As I walked this morning I looked at all the doors on all the streets. Each of them has what I call a digi code thing. I am not sure of the official name of them, but this is what they look like.
I am not sure if other countries have these, but they are all over Paris. It used to be that when you rented an apartment here you were given the code to open the doors attached to these little boxes. Sometimes there was just one code. Sometimes you had a code on the street door and another on the door further inside the building. I would normally write this code on a piece of paper in my wallet and by the end of my stay I may have memorized it. Well now we have a little fob to open the doors, which makes life just a bit easier. Of course, we still have a key to get into our apartment, but perhaps that to will change some day?
Today we headed to the Louvre. Us and about a million other tourist decided today would be a great day to see Winged Victory and her friend Mona. I have been here many times and I can honestly say I have never seen it this crowded. Yes, it is a big week here, but I have been here this week before I swear there are more people here than ever. And most of them have no concept of personal space or how to say excuse me.
My first trip to Paris I did the 45 minute tour of the Louvre. Winged Victory, the Mona Lisa, the Venus and an urn. In and out.
On another trip, I spent 7 entire days in the Louvre. I purchased a book with the collection in it and saw every single thing in that book. I spent one entire day looking at French Sculpture, I was the only one in that gallery and I am sure the guards were watching me and wondering what I was finding so fascinating.
Today was not enjoyable for the most part. We did wonder into the African art area and it was calm and not many people.
Then we came home and took a nap. Yup a nap. All of us for a few hours because we were going out to participate in a three hour "dark side" tour of Paris. We were met at the Citi metro station by our guide, Heidi. She was a lovely woman from London that moved to Paris a few years ago for an adventure and now works as a tour guide. She works for the company we hired tonight and has her own company and does tours about the women of Paris. If we had time....
Her website is http://www.womenofparis.fr/
Check her out and if you are ever in Paris, tell her I sent you. And, her logo is really great.
We started near St. Chappell and walked for three hours. We walked past the Conciergerie where Marie Antoinette spent her final years.
We walked thru Place Dauphine where elephant was served during a siege with the Prussians. An elegant little square that you can enjoy if you don't think about that.
We then walked to the Pont Neuf one of the most beautiful bridges in Paris and the first to be built of stone and without housing on it.

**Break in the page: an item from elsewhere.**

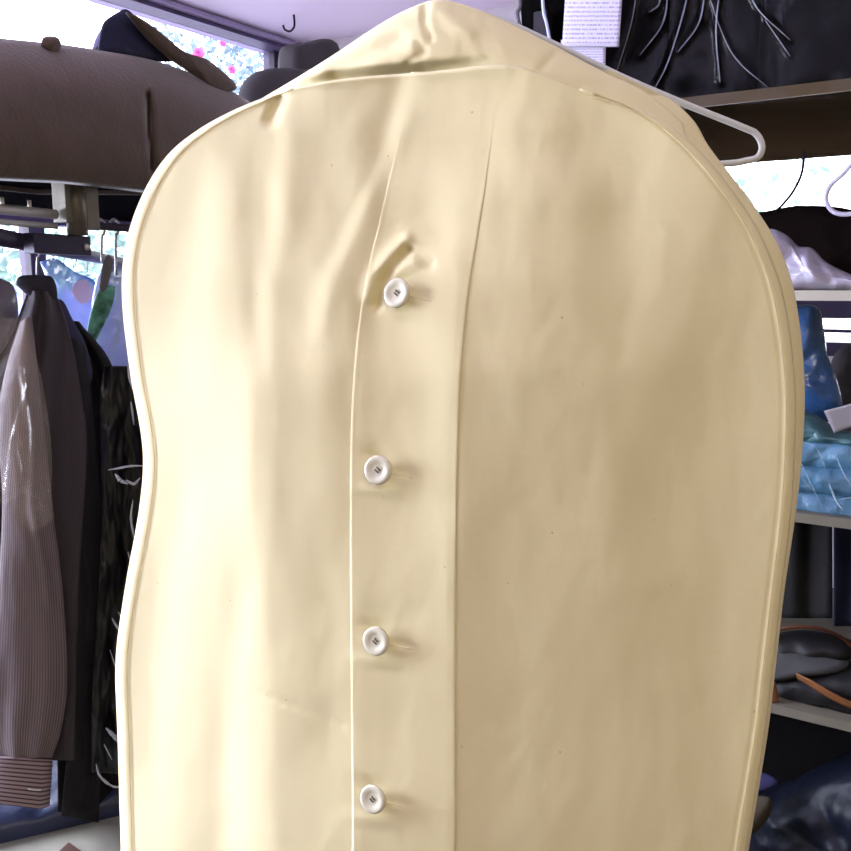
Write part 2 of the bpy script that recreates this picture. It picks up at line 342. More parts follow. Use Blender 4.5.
# how the cloth turns toward (+) or away from (-) the window, row by row: (py, [(px, turn), ...])
TURN = [
 (80, [(270, .2), (290, .5), (310, .35), (345, -.1), (380, -.15), (400, .2), (440, .1), (520, .1), (560, -.1), (620, -.1), (740, -.2)]),
 (140, [(150, .6), (200, .5), (250, .1), (268, .35), (282, .6), (300, .0), (345, .15), (372, -.35), (398, .3), (440, .15), (490, .2), (530, .1), (570, -.35), (610, .0), (650, .15), (720, -.1), (780, -.2)]),
 (210, [(130, .6), (180, .5), (215, .9), (245, .0), (262, .2), (275, .85), (297, -.1), (330, .15), (352, .35), (378, -.3), (400, .15), (450, .45), (500, .1), (555, -.1), (600, -.55), (640, .15), (680, .05), (730, -.2), (790, -.1)]),
 (300, [(125, .7), (160, .6), (200, 1.0), (232, .5), (250, .05), (264, .7), (285, -.05), (318, .5), (342, .1), (365, -.5), (385, .2), (425, .6), (452, .35), (470, .0), (520, .0), (560, -.2), (600, -.45), (650, .05), (700, -.35), (745, -.2), (800, .1)]),
 (400, [(130, .7), (160, .9), (200, 1.0), (245, .9), (266, .2), (285, -.1), (320, .15), (345, -.15), (362, .0), (405, .15), (440, .5), (456, .4), (466, -.2), (520, -.1), (580, -.2), (630, -.35), (690, -.6), (720, -.1), (790, .1)]),
 (500, [(140, .5), (165, .7), (195, 1.15), (240, 1.1), (262, .4), (285, -.1), (318, .2), (345, .1), (362, .0), (400, .15), (440, .4), (456, .3), (470, -.35), (530, -.2), (590, -.15), (640, -.6), (690, -.2), (730, -.1), (790, .05)]),
 (600, [(125, .4), (150, .5), (178, 1.2), (205, .9), (230, .6), (252, 1.1), (275, .2), (310, .0), (345, .4), (362, .1), (400, .15), (445, .35), (470, -.35), (530, -.15), (600, -.2), (660, -.5), (700, -.4), (740, .0), (782, .0)]),
 (700, [(118, .4), (145, .6), (166, 1.3), (195, .8), (215, .5), (240, 1.2), (264, .7), (285, .1), (320, .1), (345, .45), (362, .1), (400, .2), (445, .3), (470, -.4), (530, -.2), (600, -.25), (660, -.35), (700, -.35), (740, .0), (772, .0)]),
 (851, [(120, .4), (145, 1.3), (170, 1.0), (210, .5), (238, 1.3), (262, .9), (290, .2), (345, .4), (362, .1), (400, .2), (445, .2), (470, -.35), (530, -.2), (600, -.25), (660, -.3), (720, -.3), (750, .0)]),
]
def tlin(L, x):
    if x <= L[0][0]: return L[0][1]
    for (a, p), (b, q) in zip(L, L[1:]):
        if x <= b:
            s = (x - a) / (b - a); s = s * s * (3 - 2 * s); return p + (q - p) * s
    return L[-1][1]
XS = list(range(100, 841, 4)); YS = list(range(40, 1081, 10)); H = []
for y in YS:
    for k in range(len(TURN) - 1):
        if y <= TURN[k + 1][0]: break
    f = min(1, max(0, (y - TURN[k][0]) / (TURN[k + 1][0] - TURN[k][0]))); f = f * f * (3 - 2 * f)
    row = [0]
    for x in XS[1:]:
        s = tlin(TURN[k][1], x) * (1 - f) + tlin(TURN[k + 1][1], x) * f
        if x < 350: s = s * .9 + .22 * min(1, (350 - x) / 60) * max(-.4, min(1, (y - 190) / 180))
        if x > 465 and s < 0: s *= .75
        row.append(row[-1] + s * .52 * 4 * .00086)
    H.append(row)
# tie both sides down so the bag closes into its edges
for r, y in zip(H, YS):
    i0 = 8; i1 = len(XS) - 14; a, b = r[i0], r[i1]
    for i in range(len(r)): r[i] -= a + (b - a) * min(1.1, max(-.1, (i - i0) / (i1 - i0))) * .75
BTN = [(397, 293), (378, 470), (376, 641), (373, 799)]
def bump2(x, y, cx, cy, sx, sy, ang=0):
    dx, dy = x - cx, y - cy; c, s = math.cos(ang), math.sin(ang); u = dx * c + dy * s; v = -dx * s + dy * c
    return math.exp(-(u / sx) ** 2 - (v / sy) ** 2)
def ridge(x, y, P, wd):                 # distance-based crease along a polyline
    best = 1e9
    for (x0, y0), (x1, y1) in zip(P, P[1:]):
        dx, dy = x1 - x0, y1 - y0; t = max(0, min(1, ((x - x0) * dx + (y - y0) * dy) / (dx * dx + dy * dy)))
        best = min(best, math.hypot(x - x0 - dx * t, y - y0 - dy * t))
    return math.exp(-(best / wd) ** 2)
def hbag(x, y):
    i = (x - XS[0]) / 4; j = (y - YS[0]) / 10; i = max(0, min(len(XS) - 1.001, i)); j = max(0, min(len(YS) - 1.001, j)); a, b = int(i), int(j); f, g = i - a, j - b
    h = (H[b][a] * (1 - f) + H[b][a + 1] * f) * (1 - g) + (H[b + 1][a] * (1 - f) + H[b + 1][a + 1] * f) * g
    h += .0009 * fbm((x * .012, y * .006, 1), 1) + .0004 * fbm((x * .03, y * .02, 5), 1)
    if y < 380 and 330 < x < 470:
        h += -.0062 * ridge(x, y, [(377, 305), (380, 284), (393, 266), (407, 250)], 4.5) + .004 * ridge(x, y, [(368, 296), (372, 278), (388, 256), (406, 240)], 7)
        h += .0035 * ridge(x, y, [(395, 270), (412, 262)], 10) - .0018 * ridge(x, y, [(410, 250), (430, 264)], 4)
    for k, (bx, by) in enumerate(BTN):
        if abs(x - bx) < 70 and abs(y - by) < 70:
            h += -.0028 * bump2(x, y, bx + 2, by - 14, 17, 7, .3) + .0022 * bump2(x, y, bx + 4, by + 20, 26, 6, .12) - .0014 * bump2(x, y, bx + 26, by + 3, 16, 3, .25)
            h += .0012 * bump2(x, y, bx + 22, by + 11, 16, 5, .2)
    h += .002 * ridge(x, y, [(404, 120), (372, 190), (338, 262), (318, 330)], 13) * max(0, min(1, (x - 300) / 30)) - .0015 * ridge(x, y, [(400, 80), (384, 150), (352, 215), (330, 262)], 10)
    h += -.0012 * ridge(x, y, [(250, 690), (345, 725)], 2.2) * (1 if 235 < x < 350 and 660 < y < 750 else 0)
    h += -.0003 * ridge(x, y, [(505, 760), (545, 715)], 3) * (1 if 480 < x < 570 and 690 < y < 790 else 0)
    if y < 150 and x < 320: h += -.006 * ridge(x, y, [(270, 120), (279, 98)], 6)
    return h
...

There is a little grass triangle down below the Pont Neuf known as the Le Square du Vert-Galant, which Heidi tells us was the place Henry the 4th was likely to take his lady friends to do whatever it is Kings and lady friends do. I know it as the place where the last grand master of the Knights Templar was burned at the stake after years of torture, because he would not give up the Templars or their fortune. Long live Jacque d'Moley.
Then it was over to the area right before the Pont Des Arts bridge where we learned about a young girl that was found dead in the river. Nobody knew who she was, but her death mask became a face we are all familiar with. If you have every taken CPR training, she is the face of the dummy.
Then over to the Louvre, which was now nicely empty. We learned about the palace.
We walked the same route as Marie did on her way to lose her head.
We ended up at the Cemetery of the Innocents, you know the largest cemetery in Paris, when there were cemeteries in Pairs, the place that started it all in the catacombs.
We ended our. Night in front of the oldest pest removal service in Paris. And lets just say they may need to work a little closer to home.
We learned about so much on this tour and it was fun as well as educational. Of course we were the best group and after watching a man with a really bad knee and another that needed to be replaced hobble on his cane across the streets of Paris, my feet did not hurt as bad.
So then off for home and another day tomorrow.
1 comment:
The vert Galant is still used for those same purposes. In Charade with Cary Grant and Audrey Hepburn, as the bateaux drifts by the island the searchlights interrupt the furtive lovers. Paris is the best city in the entire world. Maybe the universe.